To be clear, The Furies isn’t a series about ‘women on the edge’ or ‘women melting down.’ Anger is natural. Anger is inevitable. And anger, despite its negative connotations, is useful: it is the disruptive muscle of the rebel, the society-changer. If channeled appropriately, it can be used to identify what we value, what we’re willing to take risks for. In this series, I explore the potentially transcendent power of women’s anger, and the dangers of repressing it.

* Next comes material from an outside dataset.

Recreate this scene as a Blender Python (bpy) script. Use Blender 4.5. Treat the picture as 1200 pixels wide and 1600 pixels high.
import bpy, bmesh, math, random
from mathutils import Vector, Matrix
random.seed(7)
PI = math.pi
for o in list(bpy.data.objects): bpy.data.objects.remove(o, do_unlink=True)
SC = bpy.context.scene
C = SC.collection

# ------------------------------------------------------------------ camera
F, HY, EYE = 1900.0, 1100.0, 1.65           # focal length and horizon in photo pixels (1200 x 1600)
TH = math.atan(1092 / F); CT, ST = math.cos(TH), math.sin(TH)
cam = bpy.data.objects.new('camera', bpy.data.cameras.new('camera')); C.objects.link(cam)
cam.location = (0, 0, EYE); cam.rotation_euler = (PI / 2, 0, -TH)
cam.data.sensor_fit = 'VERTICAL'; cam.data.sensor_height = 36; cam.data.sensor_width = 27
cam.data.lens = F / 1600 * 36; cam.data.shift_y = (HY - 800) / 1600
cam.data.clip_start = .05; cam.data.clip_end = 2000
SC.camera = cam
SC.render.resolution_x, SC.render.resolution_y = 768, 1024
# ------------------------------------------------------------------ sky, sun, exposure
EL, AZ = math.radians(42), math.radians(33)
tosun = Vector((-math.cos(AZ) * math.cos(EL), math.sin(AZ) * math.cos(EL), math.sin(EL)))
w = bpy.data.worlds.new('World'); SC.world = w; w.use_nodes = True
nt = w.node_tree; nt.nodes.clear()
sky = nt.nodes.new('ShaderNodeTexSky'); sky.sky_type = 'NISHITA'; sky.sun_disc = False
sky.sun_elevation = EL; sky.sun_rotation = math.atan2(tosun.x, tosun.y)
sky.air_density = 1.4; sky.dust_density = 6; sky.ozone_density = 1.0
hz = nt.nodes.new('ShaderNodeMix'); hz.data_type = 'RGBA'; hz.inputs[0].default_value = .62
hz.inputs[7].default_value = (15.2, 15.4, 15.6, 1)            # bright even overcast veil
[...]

Originally The Furies was created as a narrative series focused on a range of women of different backgrounds and ages, set in the Chicago dance world. Due to funding constraints, however, I kept the dancing and used the narrative to inform the resulting five dance films, which explore how each character’s inner struggle manifests in movement. For this endeavor, I hired three incredibly talented female choreographers (Paige Caldarella, Erin Kilmurray, and Kaitlin Webster) with different styles and aesthetics to set movement on five female dancers, who also would have played the main characters in the narrative version of the series.

With each choreographer, I either shared the script or told her stories about the character she’d be setting work on. This allowed us to discuss evocative themes and imagery that would shape the choreography. Similarly, I worked with each dancer on her character, exploring her inner conflicts and strivings, along with the ways that her anger over the daily indignities all women endure affects her life. With each individual woman, choreographers and dancers alike, this was a conversation about what it’s like to move through life as a woman and what it could be like if, for a brief moment, she was allowed to express the frustration that’s been growing since her consciousness awoke. What resulted was an intimate series of personal-professional conversations that shaped the dance and the work as a whole. Working with my female collaborators in this way allowed us all to be our complete, authentic selves, to be people and artists at the same time.

What's next for you or your series?

I’m interested in evolving my artistic practice. I will continue the shift from narrative web series like Full Out to dance series like The Furies. Over the next year, I will be working on another dance-focused project called If Left Unchecked with choreographer Paige Caldarella and dancers Jess Duffy and Keyierra Collins.

In terms of web series, I’ve co-written and am directing two episodes of a sexy adult sex-ed series called F*ck Yes, which showcases positive, realistic situations in which adults negotiate what they want out of sexual situations.

I’m also currently writing a series of essays called How Not to Overthrow a Dictator about an 8-year span in my career as a public high school teacher in Chicago, during which my school was run by a petty, educrat tyrant, and in which I explore the frightening parallels to the current presidential administration and all of the ways that the resistance at my school tried and, unfortunately, failed to come out on top.

If you are currently involved in another Open TV project please speak about the connection here.

My previous series Full Out, a queer dance series focused on the lives of Chicago dancers, lives on OpenTV and was very much the initial inspiration for The Furies.